**Task prompt**: Leave the pictures out. Return all other data exactly.
## start Provided material
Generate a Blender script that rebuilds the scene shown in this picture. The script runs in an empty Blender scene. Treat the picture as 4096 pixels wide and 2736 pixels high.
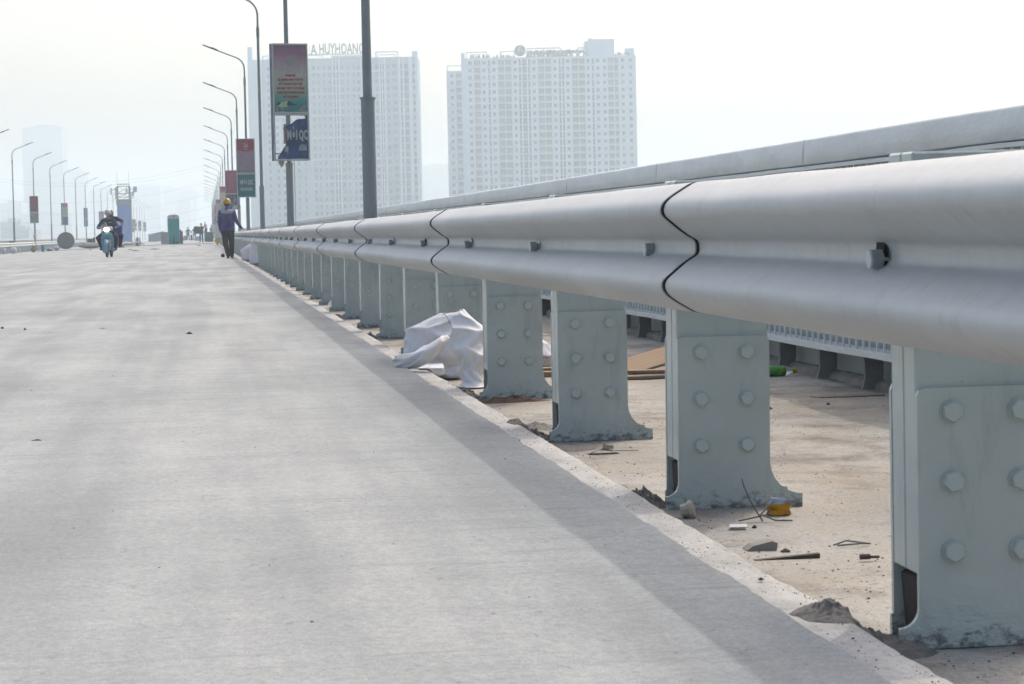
import bpy, bmesh, math, random
import numpy as np
from mathutils import Vector, Matrix, noise
random.seed(7)
sc = bpy.context.scene
C = sc.collection
R = math.radians

# ------------------------------------------------------------------ camera
EYE = Vector((0.0, 0.0, 0.725))
YAW, PIT, ROL, FPX = 0.1321, 0.0484, 0.0204, 9185.0
_r0 = Vector((math.cos(YAW), -math.sin(YAW), 0))
_f = Vector((math.sin(YAW)*math.cos(PIT), math.cos(YAW)*math.cos(PIT), -math.sin(PIT)))
_u0 = Vector((math.sin(YAW)*math.sin(PIT), math.cos(YAW)*math.sin(PIT), math.cos(PIT)))
_R = _r0*math.cos(ROL) - _u0*math.sin(ROL)
_U = _r0*math.sin(ROL) + _u0*math.cos(ROL)
cam = bpy.data.cameras.new('camera')
camo = bpy.data.objects.new('camera', cam); C.objects.link(camo)
camo.matrix_world = Matrix(((_R.x, _U.x, -_f.x, EYE.x), (_R.y, _U.y, -_f.y, EYE.y), (_R.z, _U.z, -_f.z, EYE.z), (0, 0, 0, 1)))
cam.sensor_width = 36.0; cam.lens = 36.0*FPX/4096.0
cam.clip_start = 0.05; cam.clip_end = 20000
cam.dof.use_dof = True; cam.dof.focus_distance = 11.0; cam.dof.aperture_fstop = 28
sc.camera = camo

# ------------------------------------------------------------------ sky, sun, exposure
SUN_EL, SUN_AZ = R(50.0), R(30.8)          # azimuth from +Y (down the bridge) towards +X
world = bpy.data.worlds.new('World'); sc.world = world; world.use_nodes = True
wn = world.node_tree.nodes; wl = world.node_tree.links
sky = wn.new('ShaderNodeTexSky'); sky.sky_type = 'NISHITA'; sky.sun_disc = False
sky.sun_elevation = SUN_EL; sky.sun_rotation = SUN_AZ
sky.altitude = 20; sky.air_density = 1.0; sky.dust_density = 6.0; sky.ozone_density = 0.35
bg = wn['Background']; bg.inputs['Strength'].default_value = 0.15
wl.new(sky.outputs[0], bg.inputs[0])
sd = bpy.data.lights.new('sun', 'SUN'); sd.energy = .9; sd.angle = R(0.9); sd.color = (1.0, 0.965, 0.90)
so = bpy.data.objects.new('sun', sd); C.objects.link(so); so.location = (30, 60, 80)
_to = Vector((math.sin(SUN_AZ)*math.cos(SUN_EL), math.cos(SUN_AZ)*math.cos(SUN_EL), math.sin(SUN_EL)))
so.rotation_euler = _to.to_track_quat('Z', 'Y').to_euler()
vs = sc.view_settings; vs.view_transform = 'Standard'; vs.look = 'None'; vs.exposure = 0.60; vs.gamma = 1.0; vs.use_curve_mapping = False
sc.render.engine = 'CYCLES'
sc.cycles.use_denoising = True
sc.cycles.max_bounces = 6; sc.cycles.diffuse_bounces = 3; sc.cycles.glossy_bounces = 3
sc.cycles.transmission_bounces = 4; sc.cycles.volume_bounces = 3; sc.cycles.transparent_max_bounces = 6
sc.cycles.sample_clamp_indirect = 6.0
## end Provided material
**Result**:
Generate a Blender script that rebuilds the scene shown in this picture. The script runs in an empty Blender scene. Treat the picture as 4096 pixels wide and 2736 pixels high.
import bpy, bmesh, math, random
import numpy as np
from mathutils import Vector, Matrix, noise
random.seed(7)
sc = bpy.context.scene
C = sc.collection
R = math.radians

# ------------------------------------------------------------------ camera
EYE = Vector((0.0, 0.0, 0.725))
YAW, PIT, ROL, FPX = 0.1321, 0.0484, 0.0204, 9185.0
_r0 = Vector((math.cos(YAW), -math.sin(YAW), 0))
_f = Vector((math.sin(YAW)*math.cos(PIT), math.cos(YAW)*math.cos(PIT), -math.sin(PIT)))
_u0 = Vector((math.sin(YAW)*math.sin(PIT), math.cos(YAW)*math.sin(PIT), math.cos(PIT)))
_R = _r0*math.cos(ROL) - _u0*math.sin(ROL)
_U = _r0*math.sin(ROL) + _u0*math.cos(ROL)
cam = bpy.data.cameras.new('camera')
camo = bpy.data.objects.new('camera', cam); C.objects.link(camo)
camo.matrix_world = Matrix(((_R.x, _U.x, -_f.x, EYE.x), (_R.y, _U.y, -_f.y, EYE.y), (_R.z, _U.z, -_f.z, EYE.z), (0, 0, 0, 1)))
cam.sensor_width = 36.0; cam.lens = 36.0*FPX/4096.0
cam.clip_start = 0.05; cam.clip_end = 20000
cam.dof.use_dof = True; cam.dof.focus_distance = 11.0; cam.dof.aperture_fstop = 28
sc.camera = camo

# ------------------------------------------------------------------ sky, sun, exposure
SUN_EL, SUN_AZ = R(50.0), R(30.8)          # azimuth from +Y (down the bridge) towards +X
world = bpy.data.worlds.new('World'); sc.world = world; world.use_nodes = True
wn = world.node_tree.nodes; wl = world.node_tree.links
sky = wn.new('ShaderNodeTexSky'); sky.sky_type = 'NISHITA'; sky.sun_disc = False
sky.sun_elevation = SUN_EL; sky.sun_rotation = SUN_AZ
sky.altitude = 20; sky.air_density = 1.0; sky.dust_density = 6.0; sky.ozone_density = 0.35
bg = wn['Background']; bg.inputs['Strength'].default_value = 0.15
wl.new(sky.outputs[0], bg.inputs[0])
sd = bpy.data.lights.new('sun', 'SUN'); sd.energy = .9; sd.angle = R(0.9); sd.color = (1.0, 0.965, 0.90)
so = bpy.data.objects.new('sun', sd); C.objects.link(so); so.location = (30, 60, 80)
_to = Vector((math.sin(SUN_AZ)*math.cos(SUN_EL), math.cos(SUN_AZ)*math.cos(SUN_EL), math.sin(SUN_EL)))
so.rotation_euler = _to.to_track_quat('Z', 'Y').to_euler()
vs = sc.view_settings; vs.view_transform = 'Standard'; vs.look = 'None'; vs.exposure = 0.60; vs.gamma = 1.0; vs.use_curve_mapping = False
sc.render.engine = 'CYCLES'
sc.cycles.use_denoising = True
sc.cycles.max_bounces = 6; sc.cycles.diffuse_bounces = 3; sc.cycles.glossy_bounces = 3
sc.cycles.transmission_bounces = 4; sc.cycles.volume_bounces = 3; sc.cycles.transparent_max_bounces = 6
sc.cycles.sample_clamp_indirect = 6.0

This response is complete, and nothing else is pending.